La Cour de cassation confirme sa jurisprudence concernant la délicate question de l’interdiction du port de signes religieux dans l’entreprise et notamment de celle du port de la barbe.
Dans cette affaire, un salarié travaillait en tant que consultant sûreté, spécialiste du Proche et Moyen-Orient, dans une société fournissant des prestations de sécurité à différents organismes (ONG, entreprises…). L’employeur, qui souhaitait envoyer ce salarié au Yémen pour sécuriser les déplacements de clients américains, lui avait demandé de donner à sa barbe une apparence plus neutre afin qu’elle soit dénuée de toute connotation religieuse ou politique susceptible de remettre en cause la sécurité de sa mission.

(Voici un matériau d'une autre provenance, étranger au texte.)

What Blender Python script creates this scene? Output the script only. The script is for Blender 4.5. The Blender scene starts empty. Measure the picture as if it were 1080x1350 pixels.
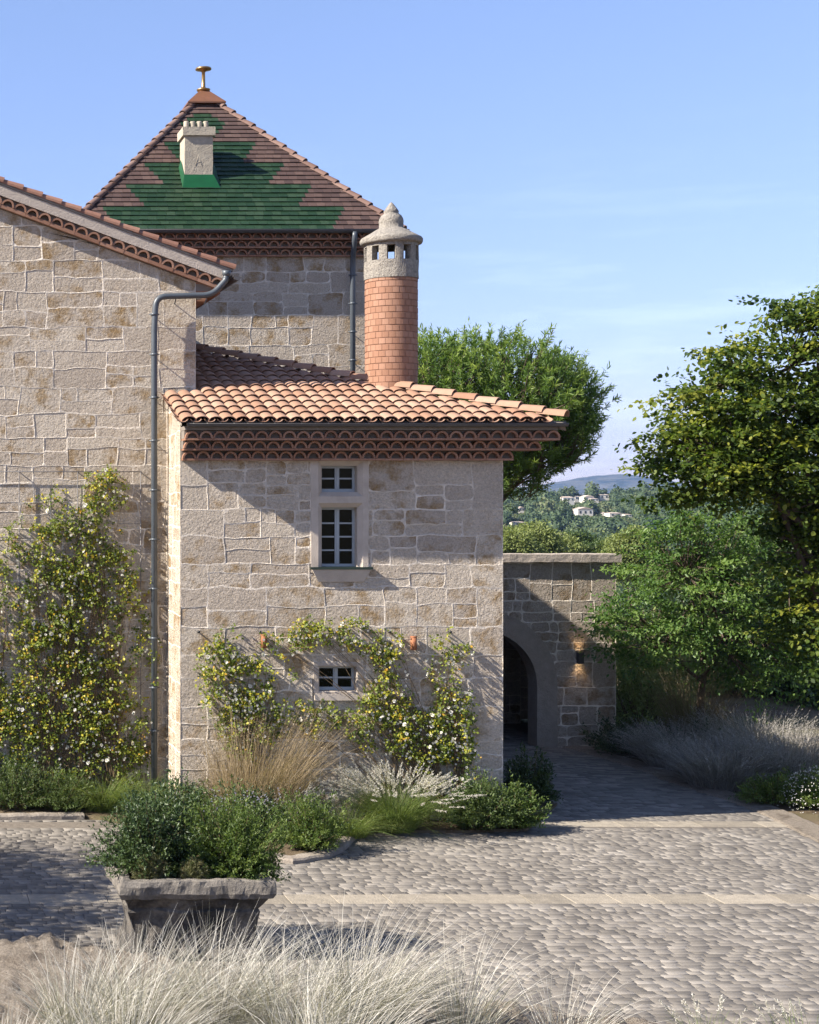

Le salarié ayant refusé, son employeur l’avait licencié pour faute grave lui reprochant le port d’une barbe « taillée d’une manière volontairement signifiante aux doubles plans religieux et politique ». Le salarié avait alors contesté son licenciement devant les tribunaux au motif que cette mesure était discriminatoire car fondée sur ses convictions religieuses.
La Cour de cassation a confirmé le caractère discriminatoire de ce licenciement. Elle a d’abord rappelé que l’employeur peut intégrer dans le règlement intérieur de l’entreprise une « clause de neutralité » prévoyant, de manière générale et indifférenciée, que le port visible de tout signe politique, philosophique ou religieux est prohibé. Sachant que cette interdiction ne peut s’appliquer qu’aux salariés en contact avec des clients.
En l’absence d’une telle clause dans l’entreprise, les juges ont estimé que le fait d’interdire au salarié de porter une barbe qui montrerait ses convictions religieuses et politiques et de lui demander de la tailler de manière plus neutre constitue bien une discrimination directement fondée sur ses convictions. Or, une telle restriction à la liberté religieuse imposée à un salarié par un employeur n’est légitime que si elle est justifiée par la nature de sa tâche, qu’elle répond à une exigence professionnelle essentielle et déterminante et qu’elle est proportionnée au but recherché (considérations de sécurité, par exemple).
Dans cette affaire, la demande de l’employeur faite au salarié de tailler sa barbe était essentiellement motivée par un souhait des clients qu’ils devaient accompagner au Yémen. Or, la Cour de cassation a rappelé que la seule volonté d’un employeur de tenir compte des souhaits particuliers d’un client ne constitue pas une « exigence professionnelle essentielle et déterminante » pouvant justifier une restriction à la liberté religieuse du salarié.
Pour que le licenciement du salarié ne soit pas considéré comme une discrimination fondée sur un motif religieux, l’employeur devait donc établir que sa demande était justifiée par des considérations de sécurité, c’est-à-dire par l’obligation d’assurer au Yémen la sécurité de ses salariés et de ses clients. Mais les juges ont estimé que celui-ci « ne démontrait pas les risques de sécurité spécifiques liés au port de la barbe dans le cadre de l’exécution de la mission du salarié au Yémen ». Et que le licenciement du salarié était donc nul en raison de son caractère discriminatoire.